Brasil e EUA se uniram a outros regimes autoritários para firmar uma aliança internacional contra o aborto. A formação do grupo, batizado de “Consenso de Genebra”, vinha sendo costurada havia meses pela diplomacia americana e se acelerou depois que o Conselho de Direitos Humanos da ONU consagrou o acesso ao aborto como um direito universal.
Nesta quinta-feira, 22, o secretário de Estado dos EUA, Mike Pompeo, e o secretário de Saúde, Alex Azar, participaram da cerimônia virtual de assinatura. “A Declaração do Consenso de Genebra tem como objetivo promover a saúde da mulher, defender o nascituro e reiterar a importância vital da família”, disse Pompeo.
O documento é assinado por 32 países, entre os quais estão Arábia Saudita, Sudão, Líbia, Kuwait, Zâmbia e Paquistão. Da Europa, apenas Bielo-Rússia, Hungria e Polônia aceitaram participar da aliança. O acesso ao aborto é amplamente restrito nos países que firmaram a declaração. “Não existe um direito internacional ao aborto”, declarou Pompeo.
No Brasil, o artigo 128 do Código Penal autoriza o aborto “se não há outro meio de salvar a vida da gestante” e no caso de gravidez resultante de estupro (como no caso da criança capixaba de 10 anos, vítima de violência sexual) – neste caso, mediante consentimento da vítima ou de um representante legal.
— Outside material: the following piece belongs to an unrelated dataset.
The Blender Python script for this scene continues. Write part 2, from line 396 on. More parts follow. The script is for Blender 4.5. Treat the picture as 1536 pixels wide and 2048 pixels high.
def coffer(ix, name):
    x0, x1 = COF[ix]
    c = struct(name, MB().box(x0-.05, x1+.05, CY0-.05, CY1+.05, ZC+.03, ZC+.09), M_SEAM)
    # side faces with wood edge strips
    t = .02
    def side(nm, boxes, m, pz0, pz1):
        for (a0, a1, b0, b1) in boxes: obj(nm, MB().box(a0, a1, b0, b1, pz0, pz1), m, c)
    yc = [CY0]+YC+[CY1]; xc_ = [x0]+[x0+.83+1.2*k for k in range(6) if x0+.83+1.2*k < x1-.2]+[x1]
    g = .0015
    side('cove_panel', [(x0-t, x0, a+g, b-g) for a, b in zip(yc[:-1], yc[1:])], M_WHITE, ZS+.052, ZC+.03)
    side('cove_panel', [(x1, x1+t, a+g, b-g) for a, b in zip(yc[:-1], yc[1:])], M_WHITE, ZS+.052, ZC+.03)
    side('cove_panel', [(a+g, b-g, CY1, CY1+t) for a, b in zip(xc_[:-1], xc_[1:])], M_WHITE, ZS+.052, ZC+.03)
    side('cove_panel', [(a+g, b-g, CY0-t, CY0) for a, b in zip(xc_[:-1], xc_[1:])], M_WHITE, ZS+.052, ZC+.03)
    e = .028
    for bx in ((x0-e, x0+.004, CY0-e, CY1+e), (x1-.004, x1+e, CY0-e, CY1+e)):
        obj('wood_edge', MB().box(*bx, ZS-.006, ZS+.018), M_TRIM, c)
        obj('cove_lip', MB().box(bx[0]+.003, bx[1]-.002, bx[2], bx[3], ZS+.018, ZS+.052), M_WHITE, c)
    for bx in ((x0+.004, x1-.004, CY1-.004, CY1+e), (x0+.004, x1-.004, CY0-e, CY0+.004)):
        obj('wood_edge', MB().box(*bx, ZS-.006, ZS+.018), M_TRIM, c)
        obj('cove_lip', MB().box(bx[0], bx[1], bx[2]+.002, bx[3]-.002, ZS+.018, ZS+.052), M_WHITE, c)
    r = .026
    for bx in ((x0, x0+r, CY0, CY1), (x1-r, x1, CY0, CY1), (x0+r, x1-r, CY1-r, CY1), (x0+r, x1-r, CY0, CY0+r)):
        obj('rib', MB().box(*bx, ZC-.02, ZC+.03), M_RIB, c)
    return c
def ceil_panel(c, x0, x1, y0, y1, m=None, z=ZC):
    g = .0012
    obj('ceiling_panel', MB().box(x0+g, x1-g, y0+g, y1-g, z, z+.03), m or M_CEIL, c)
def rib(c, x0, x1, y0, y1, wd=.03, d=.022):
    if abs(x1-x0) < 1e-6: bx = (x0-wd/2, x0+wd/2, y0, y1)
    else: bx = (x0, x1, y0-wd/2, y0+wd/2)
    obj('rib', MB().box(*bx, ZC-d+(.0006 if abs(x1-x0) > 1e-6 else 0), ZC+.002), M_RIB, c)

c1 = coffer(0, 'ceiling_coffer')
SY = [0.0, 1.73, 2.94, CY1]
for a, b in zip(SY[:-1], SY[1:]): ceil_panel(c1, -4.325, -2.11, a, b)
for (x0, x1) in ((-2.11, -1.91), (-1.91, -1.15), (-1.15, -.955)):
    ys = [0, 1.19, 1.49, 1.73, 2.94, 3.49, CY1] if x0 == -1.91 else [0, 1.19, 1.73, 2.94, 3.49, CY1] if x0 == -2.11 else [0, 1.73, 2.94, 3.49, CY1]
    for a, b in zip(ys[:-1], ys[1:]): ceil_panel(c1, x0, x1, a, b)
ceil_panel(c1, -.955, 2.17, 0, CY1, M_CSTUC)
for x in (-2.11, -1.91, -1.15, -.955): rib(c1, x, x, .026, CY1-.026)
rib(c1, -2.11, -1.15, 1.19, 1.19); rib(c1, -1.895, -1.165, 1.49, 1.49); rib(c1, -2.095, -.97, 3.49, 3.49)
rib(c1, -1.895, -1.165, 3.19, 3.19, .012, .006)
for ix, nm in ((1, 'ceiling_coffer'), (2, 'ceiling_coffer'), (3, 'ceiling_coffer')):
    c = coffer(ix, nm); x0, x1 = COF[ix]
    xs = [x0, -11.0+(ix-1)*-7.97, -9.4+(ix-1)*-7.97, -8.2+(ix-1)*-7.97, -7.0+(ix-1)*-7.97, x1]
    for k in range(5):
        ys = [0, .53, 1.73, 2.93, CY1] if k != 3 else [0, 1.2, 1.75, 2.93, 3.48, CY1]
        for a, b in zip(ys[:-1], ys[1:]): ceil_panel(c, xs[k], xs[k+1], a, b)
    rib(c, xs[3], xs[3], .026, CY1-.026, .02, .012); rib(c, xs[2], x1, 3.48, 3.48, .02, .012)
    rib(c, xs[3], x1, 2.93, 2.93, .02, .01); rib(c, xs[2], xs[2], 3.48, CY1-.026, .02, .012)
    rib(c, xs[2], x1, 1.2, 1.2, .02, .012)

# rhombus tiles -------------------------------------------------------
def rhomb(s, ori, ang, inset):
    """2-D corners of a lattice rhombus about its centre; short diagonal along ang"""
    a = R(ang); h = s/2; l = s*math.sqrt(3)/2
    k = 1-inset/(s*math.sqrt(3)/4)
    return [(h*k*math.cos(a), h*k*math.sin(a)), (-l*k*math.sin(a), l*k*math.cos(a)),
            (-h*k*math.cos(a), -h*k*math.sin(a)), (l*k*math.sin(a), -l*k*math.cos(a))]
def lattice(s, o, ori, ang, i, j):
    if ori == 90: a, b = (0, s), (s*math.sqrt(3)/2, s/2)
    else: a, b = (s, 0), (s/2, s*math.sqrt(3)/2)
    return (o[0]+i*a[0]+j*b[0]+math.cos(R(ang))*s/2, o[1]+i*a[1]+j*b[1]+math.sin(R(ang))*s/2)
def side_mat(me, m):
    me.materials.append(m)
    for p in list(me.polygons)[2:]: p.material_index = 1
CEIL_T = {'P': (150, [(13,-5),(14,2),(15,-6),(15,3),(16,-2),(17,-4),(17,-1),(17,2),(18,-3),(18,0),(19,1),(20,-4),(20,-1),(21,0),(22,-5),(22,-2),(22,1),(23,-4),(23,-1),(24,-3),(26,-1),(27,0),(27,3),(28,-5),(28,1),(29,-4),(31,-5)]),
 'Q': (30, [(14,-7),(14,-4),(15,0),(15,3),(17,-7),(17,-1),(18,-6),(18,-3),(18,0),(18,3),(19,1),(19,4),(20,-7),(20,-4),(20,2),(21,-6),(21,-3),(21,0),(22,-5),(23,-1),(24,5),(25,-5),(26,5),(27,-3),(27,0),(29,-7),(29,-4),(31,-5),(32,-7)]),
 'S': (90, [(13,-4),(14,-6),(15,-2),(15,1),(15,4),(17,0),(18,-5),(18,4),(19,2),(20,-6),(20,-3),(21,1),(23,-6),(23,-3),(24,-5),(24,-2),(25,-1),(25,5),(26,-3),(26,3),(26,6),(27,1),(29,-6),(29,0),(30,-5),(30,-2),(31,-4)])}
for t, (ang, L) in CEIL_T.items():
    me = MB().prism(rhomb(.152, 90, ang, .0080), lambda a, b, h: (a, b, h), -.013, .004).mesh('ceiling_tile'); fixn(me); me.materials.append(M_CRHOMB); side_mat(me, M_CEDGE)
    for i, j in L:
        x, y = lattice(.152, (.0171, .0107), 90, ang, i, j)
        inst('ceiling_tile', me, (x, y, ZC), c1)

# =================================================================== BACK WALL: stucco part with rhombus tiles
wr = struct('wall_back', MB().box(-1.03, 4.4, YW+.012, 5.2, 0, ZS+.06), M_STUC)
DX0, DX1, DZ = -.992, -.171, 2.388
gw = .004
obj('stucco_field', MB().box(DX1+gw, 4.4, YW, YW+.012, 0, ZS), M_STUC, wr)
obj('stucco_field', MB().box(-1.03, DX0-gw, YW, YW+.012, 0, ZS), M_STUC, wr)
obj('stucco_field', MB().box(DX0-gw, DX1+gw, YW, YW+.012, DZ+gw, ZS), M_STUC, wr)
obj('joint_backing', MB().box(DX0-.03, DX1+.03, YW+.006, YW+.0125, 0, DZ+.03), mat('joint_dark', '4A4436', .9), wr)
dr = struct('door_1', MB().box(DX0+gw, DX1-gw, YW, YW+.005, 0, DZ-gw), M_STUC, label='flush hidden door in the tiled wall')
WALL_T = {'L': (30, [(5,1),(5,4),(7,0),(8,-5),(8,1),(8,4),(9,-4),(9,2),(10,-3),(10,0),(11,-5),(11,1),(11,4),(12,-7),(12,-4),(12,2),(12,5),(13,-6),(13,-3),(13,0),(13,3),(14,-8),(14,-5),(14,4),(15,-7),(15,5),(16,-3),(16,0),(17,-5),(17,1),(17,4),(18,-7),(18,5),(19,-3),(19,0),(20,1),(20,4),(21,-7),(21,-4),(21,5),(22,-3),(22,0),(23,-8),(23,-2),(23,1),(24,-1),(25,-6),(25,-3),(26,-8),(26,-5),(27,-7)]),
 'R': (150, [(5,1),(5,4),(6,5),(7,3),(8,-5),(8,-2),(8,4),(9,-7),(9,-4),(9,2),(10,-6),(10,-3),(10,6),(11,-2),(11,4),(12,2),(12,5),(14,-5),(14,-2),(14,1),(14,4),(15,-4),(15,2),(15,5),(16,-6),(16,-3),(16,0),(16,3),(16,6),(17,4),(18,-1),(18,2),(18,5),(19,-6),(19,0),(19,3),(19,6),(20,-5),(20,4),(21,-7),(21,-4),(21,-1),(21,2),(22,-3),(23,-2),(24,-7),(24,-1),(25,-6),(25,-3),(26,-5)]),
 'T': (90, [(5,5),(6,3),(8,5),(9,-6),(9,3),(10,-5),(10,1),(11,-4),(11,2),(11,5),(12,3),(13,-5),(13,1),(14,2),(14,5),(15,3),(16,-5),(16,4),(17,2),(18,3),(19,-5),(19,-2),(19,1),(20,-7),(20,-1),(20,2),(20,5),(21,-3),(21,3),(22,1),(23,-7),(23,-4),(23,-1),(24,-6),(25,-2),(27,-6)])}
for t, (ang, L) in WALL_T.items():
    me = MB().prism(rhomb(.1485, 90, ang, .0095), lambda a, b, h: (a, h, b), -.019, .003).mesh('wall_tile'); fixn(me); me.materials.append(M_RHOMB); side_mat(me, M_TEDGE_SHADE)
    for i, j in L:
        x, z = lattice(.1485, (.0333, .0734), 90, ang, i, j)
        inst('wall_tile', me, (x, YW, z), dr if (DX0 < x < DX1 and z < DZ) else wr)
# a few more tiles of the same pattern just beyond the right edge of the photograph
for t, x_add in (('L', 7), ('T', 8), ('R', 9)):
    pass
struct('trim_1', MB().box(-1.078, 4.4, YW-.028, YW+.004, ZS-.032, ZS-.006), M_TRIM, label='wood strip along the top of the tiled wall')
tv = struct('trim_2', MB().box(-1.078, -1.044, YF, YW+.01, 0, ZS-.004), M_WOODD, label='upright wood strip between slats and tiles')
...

Além disso, uma decisão do Supremo Tribunal Federal (STF) prevê o procedimento em casos de fetos anencéfalos.
Embora o documento não trate diretamente do casamento entre pessoas do mesmo sexo, a linguagem do texto retrata a família como “a unidade natural e fundamental da sociedade”, o que tem um grande significado para países que restringem os direitos LGBT.
O Egito, um dos copatrocinadores da aliança, ataca sistematicamente sua comunidade LGBT, de acordo com relatório recente da Human Rights Watch. Em Uganda, que também firmou a declaração, o sexo entre homossexuais pode ser punido com a pena de morte.
O Consenso de Genebra é composto pelos 20 piores países para ser mulher no mundo, segundo o índice Mulher, Paz e Segurança (WPS), da Universidade Georgetown, dos EUA.
Os críticos disseram que a declaração de hoje, menos de duas semanas antes da eleição presidencial americana, marca o último movimento do governo de Donald Trump para construir alianças com líderes acusados de violações de direitos humanos.
O Consenso de Genebra formaliza a criação de um grupo de oposição à Declaração Universal dos Direitos Humanos da ONU, que constitui a base para a consolidação do direito do aborto e do casamento entre pessoas do mesmo sexo como direitos humanos, segundo o direito internacional – o que coloca os EUA no campo contrário de aliados históricos, como Reino Unido e França.
“Nenhum desses países (que firmaram a aliança), pelo menos atualmente, tem um forte compromisso com a saúde e os direitos das mulheres”, disse Gillian Kane, consultora de políticas do Ipas, uma organização com sede nos EUA especializada no acesso ao aborto. “Este governo (dos EUA) não tem contato com as necessidades das mulheres.”
A declaração não é juridicamente vinculante e não altera as leis existentes nos países signatários. Mas está em sintonia com as repetidas tentativas do governo americano de contornar as vias tradicionais da diplomacia para construir caminhos paralelos, colocando a política externa dos EUA em uma direção mais conservadora e atrelada à religião.
A composição da aliança também mostra a dificuldade que Trump encontrou para aumentar a lista de signatários. O Departamento de Estado, sob comando de Pompeo, vinha costurando um acordo havia anos, mas avançou pouco ao longo dos anos – no ano passado, 25 países assinaram declarações conjuntas sobre o tema, um número parecido com o atual.
Em maio, autoridades americanas acusaram as Nações Unidas de usar fundos de emergência destinados ao coronavírus para serviços de saúde sexual e reprodutiva como pretexto para promover o aborto, uma acusação que a ONU negou.
Uma das primeiras ações de Trump no cargo foi restabelecer uma política conhecida como “regra da mordaça global”, que proíbe os prestadores de cuidados de saúde financiados pelos EUA de fornecer ou discutir abortos. O candidato democrata à presidência, Joe Biden, prometeu derrubar essa diretriz, se for eleito, como fez o presidente Barack Obama logo após assumir o cargo, em 2009.